OBERLIN, Ohio (WJW)– The urgent calls from air traffic control are still haunting two decades later.
Air traffic controllers at the FAA’s Cleveland center in Oberlin tried to reach a hijacked plane on Sept. 11, 2001.
“You can’t live through that and not have some pretty strong memories of it,” said Bill Keaton, air traffic controller on Sept. 11.
Now retired, Keaton still remembers first learning of the attacks on the World Trade Center, then being alerted to a possible threat in the skies over Northeast Ohio.
“Someone had forced a data block to my scope, United 93. Someone ran up behind me, said, “Don’t let anyone within 20 miles of that airplane” and then ran out,” he said.
United Flight 93, from Newark to San Francisco, changed course as terrorists hijacked the plane near Cleveland. They switched off the plane’s transponder so Keaton could only track it by radar.

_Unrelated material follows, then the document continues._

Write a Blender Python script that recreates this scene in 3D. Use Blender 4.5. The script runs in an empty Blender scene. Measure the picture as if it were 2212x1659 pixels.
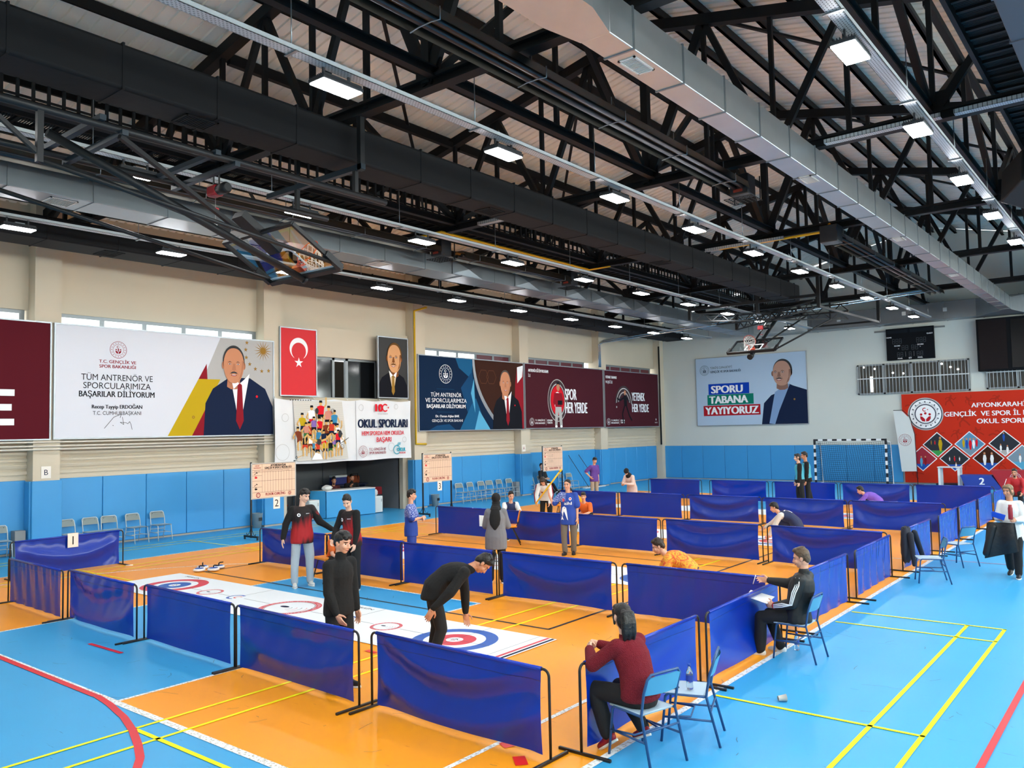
import bpy, bmesh, math, random
from mathutils import Vector as V, Matrix as M, Euler
from mathutils.bvhtree import BVHTree
random.seed(7)
C = bpy.context.scene.collection
SC = bpy.context.scene
PI = math.pi
R = math.radians

# ------------------------------------------------------------------ camera, sky, exposure
CAM_H = 2.83
YAW, PITCH, ROLL, FPX = R(-38.683), R(3.287), R(-1.177), 1766.3
_f = V((math.sin(YAW)*math.cos(PITCH), math.cos(YAW)*math.cos(PITCH), math.sin(PITCH)))
_r0 = V((math.cos(YAW), -math.sin(YAW), 0)); _u0 = _r0.cross(_f)
_r = math.cos(ROLL)*_r0 + math.sin(ROLL)*_u0
_u = -math.sin(ROLL)*_r0 + math.cos(ROLL)*_u0
cd = bpy.data.cameras.new('camera'); cam = bpy.data.objects.new('camera', cd); C.objects.link(cam)
cd.sensor_fit = 'HORIZONTAL'; cd.sensor_width = 36.0; cd.lens = FPX/2212*36.0
cd.clip_end = 200; cd.clip_start = 0.05
cam.matrix_world = M(((_r.x, _u.x, -_f.x, 0), (_r.y, _u.y, -_f.y, 0), (_r.z, _u.z, -_f.z, CAM_H), (0, 0, 0, 1)))
SC.camera = cam
SC.view_settings.view_transform = 'Standard'; SC.view_settings.look = 'None'
SC.view_settings.gamma = 1.0; SC.view_settings.use_curve_mapping = False
SC.view_settings.exposure = 0.56

w = bpy.data.worlds.new('daylight'); SC.world = w; w.use_nodes = True
bg = w.node_tree.nodes['Background']; bg.inputs[0].default_value = (0.93, 0.97, 1.0, 1); bg.inputs[1].default_value = 1.7
LAMP = 84.0        # radiance of the LED panels
WARM = (1.0, 0.985, 0.96)

# ------------------------------------------------------------------ pixel helpers (points of the room that the photo shows, 2212x1659)
def ray(px, py):
    return _r*((px-1106)/FPX) - _u*((py-829.5)/FPX) + _f
def fl(px, py, z=0.0):
    d = ray(px, py); t = (z-CAM_H)/d.z
    return V((d.x*t, d.y*t, z))
def onx(px, py, X):
    d = ray(px, py); return d*(X/d.x) + V((0, 0, CAM_H))
def ony(px, py, Y):
    d = ray(px, py); return d*(Y/d.y) + V((0, 0, CAM_H))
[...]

“All we had was a location. We had no altitude information, no speed information,” he said. “There’s only one reason to turn a transponder off.”
His attempts to reach the plane went unanswered.
“It basically is going the wrong way on an airway that comes out of the Washington area,” Keaton said. “It’s pretty obvious at that point it’s going after the White House, the Capitol, somewhere down there.”
As Keaton was tracking Flight 93 on radar in Oberlin, passengers on board the plane were rushing the cockpit after learning through cell phone calls that other hijacked planes were crashed into buildings.
The plane disappeared from Keaton’s screen. A pilot in a nearby plane confirmed to him that smoke was rising near Shanksville, Pennsylvania. There were no survivors.
“It’s your job as an air traffic controller to keep planes safe. And you just watch one disappear from your radar scope and you know what that means,” Keaton said. The gravity of the day set in as the FAA closed the nation’s airspace.
“You knew at that point, you were in a historic, life-changing event,” Keaton said.